FDC President Maj Gen Mugisha Muntu said Mr Museveni’s decision is “ill-thought out”. “It is a tacit admission that he (President Museveni) has failed. The government, which is charged with offering these services, is formed by one party,” Gen Muntu says, “This would bring the army into a partisan process. We contest that.”

Mr Christopher Twesigye, a political science lecturer at Uganda Christian University, said drafting the army into managing agriculture and rural development would amount to ‘militarisation of the country”.

However, Lt Col Paddy Ankunda, the UPDF spokesperson, views the new task as proof that the President and the public trust the army.
“Even your newspaper in 2010, voted UPDF as the most trusted institution in Uganda,” Col Ankunda said.

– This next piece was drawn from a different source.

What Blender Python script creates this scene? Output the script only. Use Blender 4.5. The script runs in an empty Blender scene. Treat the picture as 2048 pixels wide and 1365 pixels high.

Prof Augustus Nuwagaba, a poverty eradication consultant, backed the move, saying the army has been “exemplary” in discipline and organisation and the President may want to draft it into the rural development agenda.

The Fate
Still waiting.
The fate of the 13-year-old NAADS programme has been the subject of public and government discussion over the last many weeks. Last Sunday, President Museveni convened a crisis cabinet meeting to discuss the fate of the programme ahead of the budget reading on Thursday.

Information minister Rose Namayanja confirmed the meeting took place but said only the President will make an official announcement on the fate of Naads, “in the next two or three days.” No announcement has been made yet.

Civil society organisations, under their umbrella body, Civil Society Budget Advocacy Group, said on the eve of the budget reading that the country should not “narrow a full government agricultural extension programme to a mere ‘project’ of Naads.”

“Naads is an advisory service. Whether he disbands it or not, we need an extension programme to take modern farming down to farmers, not NAADs,” said Ms Agnes Kirabo, the national coordinator of the Food Rights Alliance at a press conference.